The answer? If Midgley’s thesis holds true, the answer is found, at least in part, in a necessary reenchanting of the world and the human enterprise that inhabits it. The reclamation of that essential part of our humanity that knows through actual, embodied participation in the world. Knowledge that doesn’t seek to control the world but seeks to understand it. This is what it means to obtain knowledge. But this requires us to begin with this one central conceipt- all of us are bound to myths, whether we realize it or not. Myths are necessary to seek any true understanding of this world, precisely because it gives us the necessary language to define it.
The next part of that conversation then becomes the recognition that these myths are represented through narrative, through story. It is the story that we tell about this world, the very world that science hands us, which informs what we see and understand to be true about it. And what is true about the world is what shapes the ways we live in the world. This is the thing the enlightenment deconstructed, and it left a meaning crisis in its wake. A crisis that has been met by people looking for a better story (the whole environmentalist movement is an example).
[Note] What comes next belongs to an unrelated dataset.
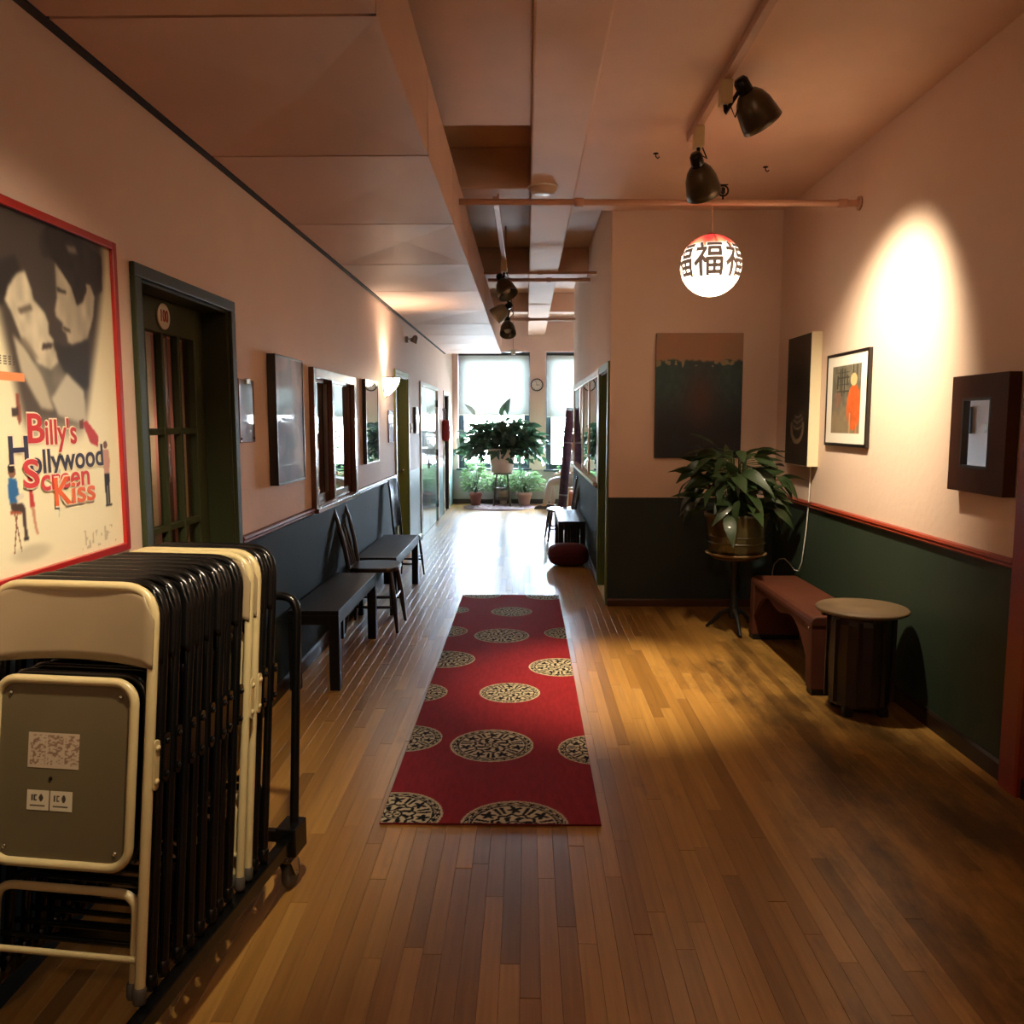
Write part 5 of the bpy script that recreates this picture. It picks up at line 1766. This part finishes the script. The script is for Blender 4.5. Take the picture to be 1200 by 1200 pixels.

For me, on the eve of Advent, this is where I find myself reengaging the myth, or the story, of Christianity. I am reminded as we enter what is deemed the beginning of the liturgical year, of the ways this story seeks to explain the world I observe and experience, as all myths do. It is that explanation that I find so persusasive. As Tolkien once said, in a world full of stories (in other words, a world shaped by myth), it is the true myth that makes sense of all the worlds stories. That, it feels to me, is the greatest explanatory power, a myth that doesn’t shut us off from an embodied existence, but one that frees us to enter into the world with all of its abstractions. We do this precisely because it affords us a coherent center for which to make sense of this human need for myth or story- Christ. A place where spirit and flesh meet as an emodied union.